Berkman: How will the rise of automation in finance and new platforms such as Blockchain, impact cyber resilience efforts for corporate America?
 
Nicholas: I'm really excited about that. I think the emergence of things like machine learning and artificial intelligence, things like Blockchain, I think they really offer new opportunities for resilience that we haven't thought about. In some ways, machine learning and AI are going to help us better understand and react to threats at a much faster pace than we could as humans.
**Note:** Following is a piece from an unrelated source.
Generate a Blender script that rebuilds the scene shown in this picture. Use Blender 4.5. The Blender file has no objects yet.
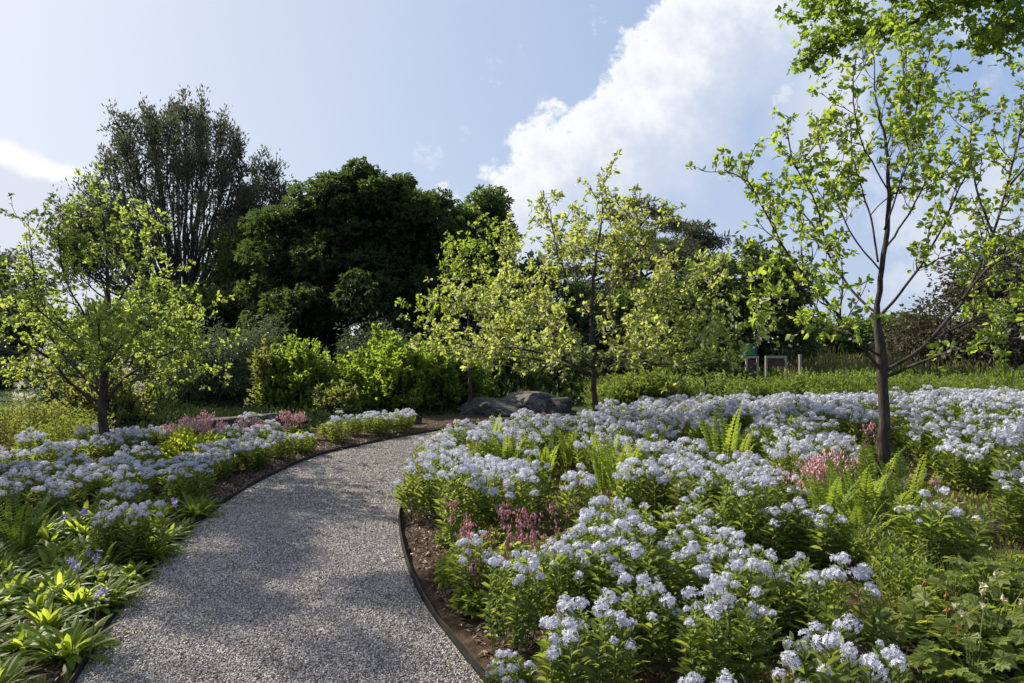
import bpy, math
import numpy as np
from mathutils import Vector, noise as mnoise

R = math.radians
F = 683.0; H = 1.6; YH = 341.5
SUN_AZ, SUN_EL = 56.0, 36.0          # degrees left of the view axis, above the horizon
SC = bpy.context.scene
COL = SC.collection

# ------------------------------------------------------------------ camera, world, sun, exposure
cam = bpy.data.cameras.new('camera')
cam.sensor_width = 36; cam.lens = 36 * F / 1024
cam.clip_start = 0.05; cam.clip_end = 3000
camo = bpy.data.objects.new('camera', cam); COL.objects.link(camo)
camo.location = (0, 0, H); camo.rotation_euler = (R(90), 0, 0)
SC.camera = camo

SC.view_settings.view_transform = 'Standard'
SC.view_settings.look = 'None'
SC.view_settings.exposure = 0.86
SC.view_settings.gamma = 1
SC.view_settings.use_curve_mapping = False
SC.render.engine = 'CYCLES'
cy = SC.cycles
cy.use_denoising = True
cy.max_bounces = 7; cy.diffuse_bounces = 4; cy.glossy_bounces = 2; cy.transmission_bounces = 6
cy.transparent_max_bounces = 4
cy.caustics_reflective = False; cy.caustics_refractive = False
cy.sample_clamp_indirect = 4
SC.render.use_persistent_data = False

class NT:
    """small helper around a node tree"""
    def __init__(s, tree): s.t = tree; s.n = tree.nodes; s.l = tree.links
    def new(s, kind, **kw):
        nd = s.n.new(kind)
        for k, v in kw.items(): setattr(nd, k, v)
        return nd
    def put(s, sock, v):
        if hasattr(v, 'is_output'): s.l.new(v, sock)
        elif v is not None: sock.default_value = v
    def math(s, op, a, b=None, c=None, clamp=False):
        nd = s.new('ShaderNodeMath', operation=op, use_clamp=clamp)
        for i, v in enumerate((a, b, c)):
            if v is not None: s.put(nd.inputs[i], v)
        return nd.outputs[0]
    def sstep(s, v, a, b, x=0.0, y=1.0):
        nd = s.new('ShaderNodeMapRange', interpolation_type='SMOOTHSTEP')
        for i, q in enumerate((v, a, b, x, y)): s.put(nd.inputs[i], q)
        return nd.outputs[0]
    def mix(s, f, a, b, blend='MIX'):
        nd = s.new('ShaderNodeMix', data_type='RGBA', blend_type=blend)
        s.put(nd.inputs[0], f); s.put(nd.inputs[6], a); s.put(nd.inputs[7], b)
        return nd.outputs[2]
    def noise(s, vec, scale, detail=4, rough=.55, dist=0.0):
        nd = s.new('ShaderNodeTexNoise')
        if vec is not None: s.l.new(vec, nd.inputs['Vector'])
        nd.inputs['Scale'].default_value = scale; nd.inputs['Detail'].default_value = detail
        nd.inputs['Roughness'].default_value = rough; nd.inputs['Distortion'].default_value = dist
        return nd.outputs[0]
    def comb(s, x, y, z):
        nd = s.new('ShaderNodeCombineXYZ')
        for i, v in enumerate((x, y, z)): s.put(nd.inputs[i], v)
        return nd.outputs[0]

def c4(c): return (c[0], c[1], c[2], 1.0)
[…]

I think learning how we leverage that and integrate it into our corporate security and response operations is going to be critically important.
 
Berkman: Any downside that you see?
 
Nicholas: Well the downside is that while we would be using them for good in protecting banks and financial services, it will also create innovation for the criminals who want to attack or exploit that. We're constantly in this balance of power, if you will, in cyber space and so I think the more that the financial services can look over the horizon and think outside the box and break off just the strict compliance regime that they have to deal with for regulators, they can really start to innovate in terms of how they think about security and proactive defensive measures.
 
Berkman: Paul, I want to thank you again for taking the time. It was a pleasure connecting on this, certainly a very important and timely topic.
 
Nicholas: Thanks Olivia, I really enjoyed the opportunity to chat with you about resilience. I really think it's our future, particularly as we move into a cloud centric world.
 
Berkman: Absolutely. Well, thanks again Paul.